Hans P. Moravec
Principal Research Scientist
Robotics Institute
Carnegie Mellon University



Hans P. Moravec is a Principal Research Scientist in the Robotics Institute of Carnegie Mellon University. He has been thinking about machines thinking since he was a child in the 1950s, building his first robot, a construct of tin cans, batteries, lights and a motor, at age ten. In high school he won two science fair prizes for a light-following electronic turtle and a tape-controlled robot hand. As an undergraduate he designed a computer to control fancier robots, and experimented with learning and automatic programming on commercial machines. During his master's work he built a small robot with whiskers and photoelectric eyes controlled by a minicomputer, and wrote a thesis on a computer language for artificial intelligence. He received a Ph.D. in Computer Science from Stanford University in 1980 for a TV-equipped robot, remote controlled by a large computer, that negotiated cluttered obstacle courses, taking about five hours. Since 1980 his Mobile Robot Lab at Carnegie Mellon has discovered more effective approaches for robot spatial representation, notably 3D occupancy grids, that, with newly available computer power, promise commercial free-ranging mobile robots within a decade. His books, Mind Children: the future of robot and human intelligence, 1988, and Robot: mere machine to transcendent mind, 1998, consider the implications of evolving robot intelligence. He has published many papers and articles in robotics, computer graphics, multiprocessors, space travel and other speculative areas.

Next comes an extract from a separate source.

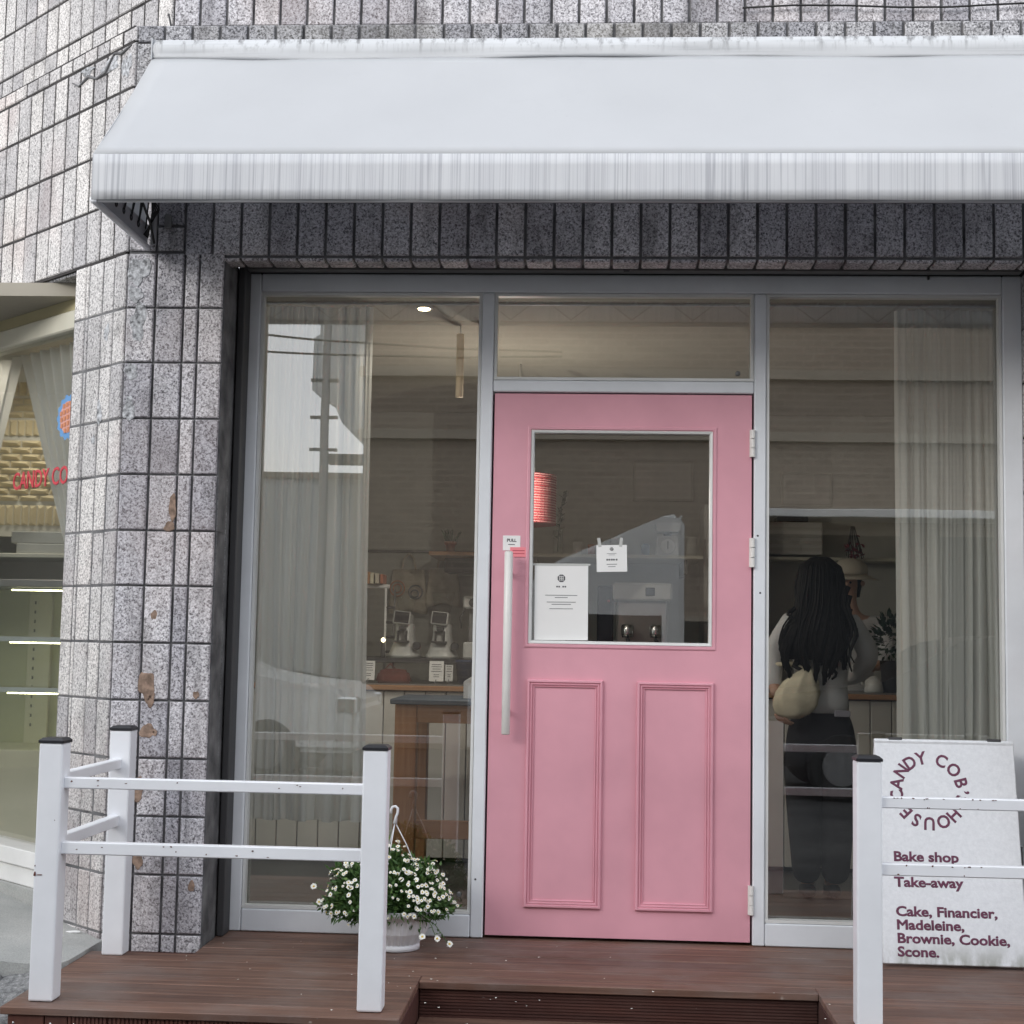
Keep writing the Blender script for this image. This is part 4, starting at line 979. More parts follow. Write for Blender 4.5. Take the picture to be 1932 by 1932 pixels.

Dr. Moravec received his MSc. in Computer Science from the University of Western Ontario (1971), and his BSc. in Mathematics at Acadia University in Nova Scotia (1969) and a B.S. in Engineering from Loyola College (1967). He has been an activie consultant in industry and is the author of numerous articles and publications.

Dr. Moravec's presentation is titled, "Mass Utility Robots this Decade, Finally!"